Inserita in Un caffè con... il 02/08/2019
da Cinzia Testa
L´inorecchiabile binomio studio-lavoro e l´arretratezza dei nostri sistemi di istruzione
Il binomio studio-lavoro, che dovrebbe risuonare naturale, ultimamente non combacia affatto. Si nota una sempre maggiore discrepanza tra i due ambiti che dovrebbero invece integrarsi a vicenda. Sì perché come già sappiamo bene l’Italia è al penultimo posto in Europa per tasso di disoccupazione giovanile. Gli ultimi dati Istat parlano di stagnazione e di un calo del tasso di disoccupazione, ma ancora di strada da fare ce n’è tanta. Incominciando dallo svecchiamento del nostro sistema di istruzione.

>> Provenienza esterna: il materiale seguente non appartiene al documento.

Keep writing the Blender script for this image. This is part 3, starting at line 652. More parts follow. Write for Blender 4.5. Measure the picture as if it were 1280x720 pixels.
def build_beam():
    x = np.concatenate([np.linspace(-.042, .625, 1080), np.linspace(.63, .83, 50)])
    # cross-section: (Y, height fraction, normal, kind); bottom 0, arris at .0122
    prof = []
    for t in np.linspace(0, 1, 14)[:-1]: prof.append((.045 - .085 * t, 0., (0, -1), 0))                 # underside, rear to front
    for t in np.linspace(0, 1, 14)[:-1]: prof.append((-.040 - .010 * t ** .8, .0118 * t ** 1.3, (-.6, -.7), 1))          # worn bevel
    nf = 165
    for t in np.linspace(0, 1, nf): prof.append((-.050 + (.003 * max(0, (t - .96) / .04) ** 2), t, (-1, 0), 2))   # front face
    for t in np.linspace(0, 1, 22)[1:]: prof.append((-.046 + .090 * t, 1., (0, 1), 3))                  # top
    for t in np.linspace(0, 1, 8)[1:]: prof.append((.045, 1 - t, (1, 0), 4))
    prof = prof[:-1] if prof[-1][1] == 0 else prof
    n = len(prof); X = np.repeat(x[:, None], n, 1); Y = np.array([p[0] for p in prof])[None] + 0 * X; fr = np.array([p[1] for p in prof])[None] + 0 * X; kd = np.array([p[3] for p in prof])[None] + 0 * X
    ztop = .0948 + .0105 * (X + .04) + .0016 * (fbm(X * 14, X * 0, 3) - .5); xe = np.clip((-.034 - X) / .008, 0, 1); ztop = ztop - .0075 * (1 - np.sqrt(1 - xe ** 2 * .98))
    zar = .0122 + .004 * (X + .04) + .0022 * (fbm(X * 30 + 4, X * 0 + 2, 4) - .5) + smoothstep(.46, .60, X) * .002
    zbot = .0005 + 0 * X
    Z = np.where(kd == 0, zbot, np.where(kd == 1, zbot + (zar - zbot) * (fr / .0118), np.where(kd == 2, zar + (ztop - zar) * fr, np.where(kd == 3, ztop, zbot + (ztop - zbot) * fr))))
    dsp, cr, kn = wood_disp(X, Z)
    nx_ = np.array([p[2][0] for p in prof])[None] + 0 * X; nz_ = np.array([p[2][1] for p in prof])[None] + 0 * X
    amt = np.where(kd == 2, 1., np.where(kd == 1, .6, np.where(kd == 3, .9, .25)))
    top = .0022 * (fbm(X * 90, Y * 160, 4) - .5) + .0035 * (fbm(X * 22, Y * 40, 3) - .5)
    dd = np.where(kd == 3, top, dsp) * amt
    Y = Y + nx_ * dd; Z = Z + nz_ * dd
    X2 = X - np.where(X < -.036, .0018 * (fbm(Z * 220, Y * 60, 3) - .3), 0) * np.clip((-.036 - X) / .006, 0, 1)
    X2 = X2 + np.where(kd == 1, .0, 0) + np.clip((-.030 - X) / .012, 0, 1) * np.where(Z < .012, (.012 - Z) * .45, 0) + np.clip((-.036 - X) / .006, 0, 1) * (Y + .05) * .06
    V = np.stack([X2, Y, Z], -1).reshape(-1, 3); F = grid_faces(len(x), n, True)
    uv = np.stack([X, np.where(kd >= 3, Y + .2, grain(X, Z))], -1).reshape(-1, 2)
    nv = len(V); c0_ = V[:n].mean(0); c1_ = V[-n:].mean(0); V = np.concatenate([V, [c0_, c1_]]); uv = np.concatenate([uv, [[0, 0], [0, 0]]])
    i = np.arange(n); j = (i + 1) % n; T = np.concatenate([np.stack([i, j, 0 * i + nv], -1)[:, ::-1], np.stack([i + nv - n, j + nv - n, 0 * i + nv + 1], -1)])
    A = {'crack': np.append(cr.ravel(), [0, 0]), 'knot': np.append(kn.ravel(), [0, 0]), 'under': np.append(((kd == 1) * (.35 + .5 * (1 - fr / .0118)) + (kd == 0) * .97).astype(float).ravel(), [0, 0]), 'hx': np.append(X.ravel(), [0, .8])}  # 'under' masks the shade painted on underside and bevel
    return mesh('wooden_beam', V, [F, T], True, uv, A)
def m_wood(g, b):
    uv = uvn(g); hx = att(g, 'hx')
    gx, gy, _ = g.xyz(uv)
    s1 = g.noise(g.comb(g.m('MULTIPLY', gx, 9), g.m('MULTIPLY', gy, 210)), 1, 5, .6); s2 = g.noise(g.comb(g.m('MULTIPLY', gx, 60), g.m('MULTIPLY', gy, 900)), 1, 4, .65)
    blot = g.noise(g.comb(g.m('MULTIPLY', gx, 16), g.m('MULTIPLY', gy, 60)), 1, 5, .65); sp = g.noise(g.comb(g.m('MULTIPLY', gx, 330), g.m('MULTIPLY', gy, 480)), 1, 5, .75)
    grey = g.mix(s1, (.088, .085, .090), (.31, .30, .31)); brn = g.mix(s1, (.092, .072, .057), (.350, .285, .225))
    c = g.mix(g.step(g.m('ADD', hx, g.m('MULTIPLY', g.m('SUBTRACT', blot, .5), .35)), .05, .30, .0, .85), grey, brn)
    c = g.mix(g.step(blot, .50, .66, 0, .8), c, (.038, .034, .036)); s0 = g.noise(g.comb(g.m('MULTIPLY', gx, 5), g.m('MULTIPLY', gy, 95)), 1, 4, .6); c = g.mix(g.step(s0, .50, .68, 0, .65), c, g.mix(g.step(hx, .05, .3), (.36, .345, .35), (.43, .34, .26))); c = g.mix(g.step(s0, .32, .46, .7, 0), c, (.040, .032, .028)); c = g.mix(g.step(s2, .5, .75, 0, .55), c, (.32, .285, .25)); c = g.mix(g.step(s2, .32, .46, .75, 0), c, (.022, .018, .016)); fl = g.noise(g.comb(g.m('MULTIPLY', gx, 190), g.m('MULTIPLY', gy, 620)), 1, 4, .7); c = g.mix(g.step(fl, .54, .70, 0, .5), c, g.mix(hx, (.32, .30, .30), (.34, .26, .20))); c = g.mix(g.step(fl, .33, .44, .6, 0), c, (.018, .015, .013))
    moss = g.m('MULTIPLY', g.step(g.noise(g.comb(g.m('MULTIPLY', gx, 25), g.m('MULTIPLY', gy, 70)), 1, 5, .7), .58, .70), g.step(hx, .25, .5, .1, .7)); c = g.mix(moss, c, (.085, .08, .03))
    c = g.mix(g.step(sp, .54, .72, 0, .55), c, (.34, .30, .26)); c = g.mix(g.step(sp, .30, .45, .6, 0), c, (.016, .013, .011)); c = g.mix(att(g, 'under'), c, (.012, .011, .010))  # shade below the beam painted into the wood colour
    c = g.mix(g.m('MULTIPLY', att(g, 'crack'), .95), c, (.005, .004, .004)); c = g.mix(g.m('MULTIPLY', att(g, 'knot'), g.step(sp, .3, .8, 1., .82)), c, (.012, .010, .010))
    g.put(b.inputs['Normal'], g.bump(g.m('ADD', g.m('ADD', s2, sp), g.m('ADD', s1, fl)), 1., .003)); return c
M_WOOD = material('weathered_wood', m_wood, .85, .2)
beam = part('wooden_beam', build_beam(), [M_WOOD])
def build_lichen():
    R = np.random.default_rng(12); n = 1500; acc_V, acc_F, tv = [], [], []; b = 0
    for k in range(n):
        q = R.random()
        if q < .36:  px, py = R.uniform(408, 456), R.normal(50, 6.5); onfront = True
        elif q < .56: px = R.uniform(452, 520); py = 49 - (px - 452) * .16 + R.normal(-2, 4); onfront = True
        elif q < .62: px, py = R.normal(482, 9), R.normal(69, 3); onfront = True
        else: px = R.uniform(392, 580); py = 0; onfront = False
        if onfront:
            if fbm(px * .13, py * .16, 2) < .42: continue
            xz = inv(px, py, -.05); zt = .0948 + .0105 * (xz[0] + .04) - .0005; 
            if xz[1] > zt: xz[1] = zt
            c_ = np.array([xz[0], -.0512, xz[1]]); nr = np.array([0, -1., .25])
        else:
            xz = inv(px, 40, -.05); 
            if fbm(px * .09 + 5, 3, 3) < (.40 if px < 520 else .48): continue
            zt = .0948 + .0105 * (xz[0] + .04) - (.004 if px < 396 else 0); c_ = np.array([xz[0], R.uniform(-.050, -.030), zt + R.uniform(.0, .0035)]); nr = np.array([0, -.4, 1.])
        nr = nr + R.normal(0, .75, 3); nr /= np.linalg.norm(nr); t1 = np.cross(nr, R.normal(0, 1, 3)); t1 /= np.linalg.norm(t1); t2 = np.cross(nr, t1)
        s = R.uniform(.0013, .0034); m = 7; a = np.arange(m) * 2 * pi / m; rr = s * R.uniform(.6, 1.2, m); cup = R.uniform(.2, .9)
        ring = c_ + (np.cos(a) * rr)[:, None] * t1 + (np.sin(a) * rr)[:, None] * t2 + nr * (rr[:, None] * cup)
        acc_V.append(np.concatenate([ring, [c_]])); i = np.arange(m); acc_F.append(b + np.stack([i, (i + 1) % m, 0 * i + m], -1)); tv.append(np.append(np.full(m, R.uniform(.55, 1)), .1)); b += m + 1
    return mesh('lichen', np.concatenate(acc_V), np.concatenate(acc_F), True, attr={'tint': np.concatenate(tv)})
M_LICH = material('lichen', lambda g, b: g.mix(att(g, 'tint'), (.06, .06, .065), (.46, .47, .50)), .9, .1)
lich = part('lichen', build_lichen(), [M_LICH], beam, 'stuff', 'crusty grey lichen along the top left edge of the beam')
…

Cosa non va? Cosa occorre cambiare? Anziché parlare di inutilità dei titoli di studio potremmo porre l’attenzione sulla poca efficacia dei metodi di insegnamento e delle attività di orientamento di ragazzi in cerca della propria strada. Sì perché il nostro sistema di istruzione è ormai obsoleto e necessita di cambiamenti. Le conoscenze acquisite durate gli anni universitari sono troppo nozionistiche e mnemoniche. I ragazzi molto spesso vengono catapultati nel mondo del lavoro senza avere la minima idea di come cominciare a ingranare, così, scoraggiati, ripiegano su qualcos’altro. Di conseguenza, al problema concreto della reale mancanza di lavoro se ne aggiunge un altro riguardante la totale mancanza di competenze pratiche. Per raddrizzare il tiro occorre cambiare qualcosa nei corsi di laurea:
i ragazzi durante gli anni universitari si ritrovano sotterrati da pile di libri da imparare a memoria che studiano affannosamente al fine di superare gli esami, ma ai fini della vita quanto è utile questo tipo di apprendimento? Possibilmente un programma mirato che richieda lo sviluppo di un giudizio critico fornirebbe competenze riflessive differenti, e una riflessione porta alla nascita di un pensiero proprio, difficile da dimenticare. Un altro aspetto opinabile del nostro sistema universitario è quello riguardante il sovraffollamento durante le lezioni: gli studenti ammassati in un aula, molto spesso lontanissimi dal docente, si ritrovano a dover captare al volo i punti chiave della lezione, senza avere il tempo di ribattere. Anche questo sbagliatissimo, perché la fretta porta molto spesso errori, che verranno corretti, forse durante l’esame (o forse mai). Ciò che manca è un contatto faccia a faccia, un dialogo attivo, una comunicazione duale o ristretta a piccoli gruppi. Dagli anni Duemila in poi, la Commissione europea ha indicato gli obiettivi per lo sviluppo di un’istruzione e di una formazione di eccellenza, puntando soprattutto sulla diffusione di forme di apprendimento duale, capaci cioè di combinare l’apprendimento teorico con l’acquisizione di competenze pratiche sul posto di lavoro, evitando così lo skill mismatch diffuso in tutto il vecchio Continente (cioè il divario tra il portfolio dei lavoratori e le competenze di mercato). Ci vogliono lezioni frontali, attività laboratoriali e tutoring attivo già dagli anni del liceo: molto spesso gli adolescenti scelgono l’università con poca consapevolezza; l’informazione deve essere gestita bene già dalla scuola, ci vogliono attività sperimentali per testare le competenze attitudinali dei giovani. Si pensi al metodo americano che permette ai ragazzi di frequentare laboratori di ogni tipo, quali chimica, arte, poesia, recitazione, economia.
Così si sviluppano chiaramente le predisposizioni di un giovane che è al contempo guidato e lasciato libero: guidato perché gli viene fornito un modello da cui partire, libero perché può scegliere quali attività reputa più in linea con la sua personalità.